Variation — equal probability over non-contiguous sets

systemverilog
// "Pick uniformly from {3, 7, [100:199]} — every VALUE equally likely."
constraint c_uniform_vals { x dist { 3 := 1, 7 := 1, [100:199] := 1 }; }
// := 1 per value → 102 values, each 1/102.

// "...every SET equally likely (1/3 each), uniform within the range."
constraint c_uniform_sets { x dist { 3 :/ 1, 7 :/ 1, [100:199] :/ 1 }; }
// each bucket 1/3; inside [100:199] each value gets 1/300.

This pair is the cleanest demonstration of := vs :/ — memorize it as the canonical example.

Common wrong answers

  • Using inside {[1:10], 20} and claiming a 50/50 split — inside is membership only; all 11 values are equally likely (20 gets 1/11, not 1/2).

  • Saying := and :/ “are basically the same” — only true for scalar (non-range) bins.

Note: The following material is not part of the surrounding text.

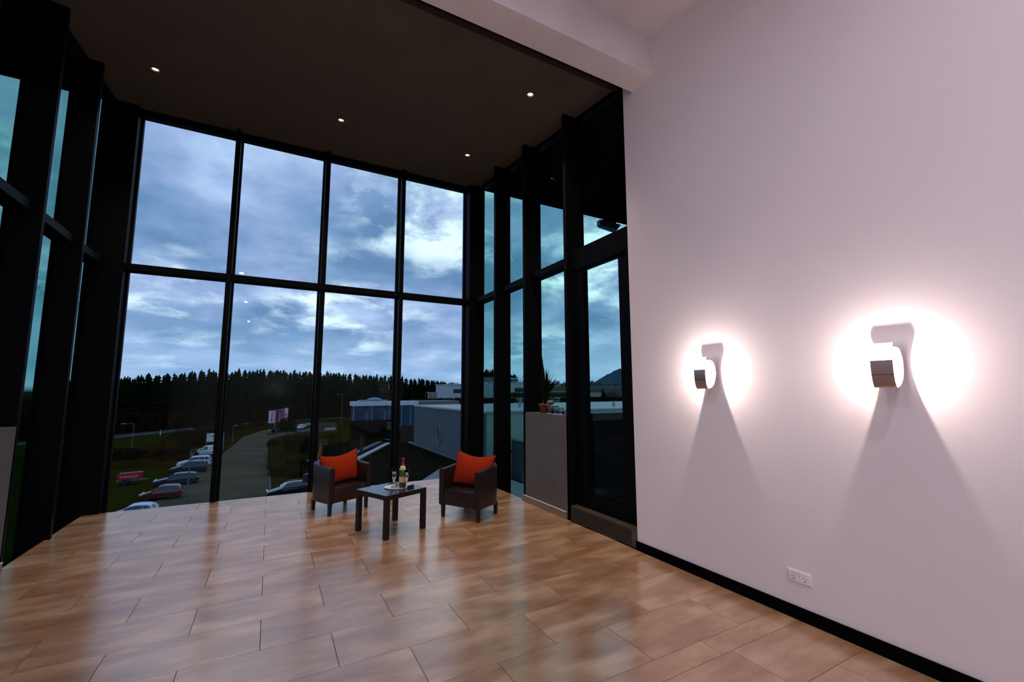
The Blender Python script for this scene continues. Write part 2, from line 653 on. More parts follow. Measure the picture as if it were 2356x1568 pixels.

  • dist on a randc variable — illegal; randc is cycling, dist is weighting, they cannot combine.

Key takeaways

  • arr.sum() accumulates in the ELEMENT width — always cast with (int'(item)) for byte arrays.

  • Declare derived lengths rand and relate them by equality — bidirectional solving makes inline overrides work.

  • := weights each value in a range; :/ splits the weight across the range — do the arithmetic.

Common pitfalls

  • 8-bit sum wraparound silently accepting wrong totals — the single most-asked sum trap.

  • Computing derived fields in post_randomize() then trying to constrain them inline — not rand, illegal.

  • inside used where a weighted dist was required — uniform membership is not a distribution.

  • dist weights on randc variables — a compile error and a concept error at once.